Antonio Conte, lo stimiamo. E come non farlo? I suoi numeri parlano, i trofei pure. Ovunque sia passato ha lasciato tracce di disciplina, mentalità e rigore. Ma anche i migliori, ogni tanto, inciampano nella coerenza delle proprie idee. E il caso Vergara ne è un esempio lampante.

Durante il mercato estivo, Conte aveva tracciato la sua linea: niente rincorse, niente nomi tanto per fare. Disse – e lo fece intendere chiaramente – che la mediana del Napoli andava bene così. Nessuna urgenza di un altro centrocampista. Fiducia piena nel gruppo, e, in particolare, nel giovane Vergara.

Una scelta, quella, che piacque ai romantici del calcio: quelli che credono ancora nei ragazzi del vivaio, nelle promesse da coltivare, negli sguardi timidi che sanno di sogno. Fidarsi di un giovane significa investire, dargli spazio, farlo sentire parte del progetto. Ma fidarsi e poi dimenticare è come promettere il mare e lasciare il ragazzo sulla riva.

E così Vergara è rimasto lì, silenzioso in panchina. Nemmeno venti minuti contro il Lecce, neanche un quarto d’ora col Pisa, quando il risultato invitava a osare. Poi, la sorte – come spesso accade nel calcio – presenta il conto: un paio di infortuni, due centrocampisti fuori, e ti ritrovi costretto a schierare un ragazzo che non ha ancora imparato a muoversi nei tuoi meccanismi. Non per colpa sua, ma perché il tempo per imparare non gliel’hai dato tu.

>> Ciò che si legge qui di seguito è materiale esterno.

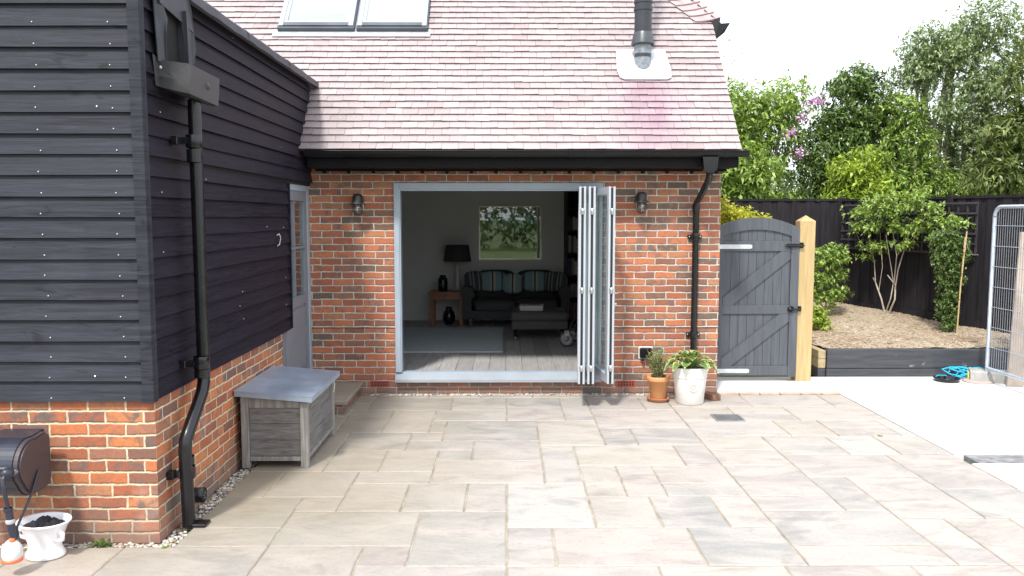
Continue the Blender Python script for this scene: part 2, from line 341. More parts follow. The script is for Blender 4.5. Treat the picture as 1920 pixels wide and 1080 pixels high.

Conte, che di giovani ne ha sempre gestiti pochi ma bene, dovrebbe ricordare che il campo non perdona le scelte mancate. È un’arte delicata, quella dell’equilibrio tra esperienza e freschezza. L’allenatore salentino sa meglio di chiunque che le stagioni si vincono anche con il coraggio di rischiare: con un volto nuovo, con una gamba diversa, con la fame di chi ha ancora tutto da dimostrare.

Non si tratta di bocciare, ma di riflettere. La gestione di un gruppo è anche psicologia: far sentire tutti utili, non solo i soliti dieci-undici. Vergara, oggi, è il simbolo di un’occasione mancata. E non tanto per lui, quanto per chi avrebbe potuto arricchire la propria squadra di una risorsa in più, temprata e pronta al bisogno.

Il Napoli di Conte ha una struttura solida, un’anima riconoscibile, ma l’allenatore non può dimenticare la lezione più antica del calcio: chi non semina in autunno, non raccoglie in primavera. Fidarsi dei giovani è nobile. Dimenticarli è un peccato. E Conte, che ama parlare di “gruppo”, stavolta ha dato l’impressione di pensarla più da generale che da maestro.

Perché un allenatore, alla fine, non è solo colui che vince, ma anche chi prepara chi verrà dopo. E a Napoli, dove il futuro ha sempre il colore azzurro dei sogni, certe scelte pesano più di un punto in classifica.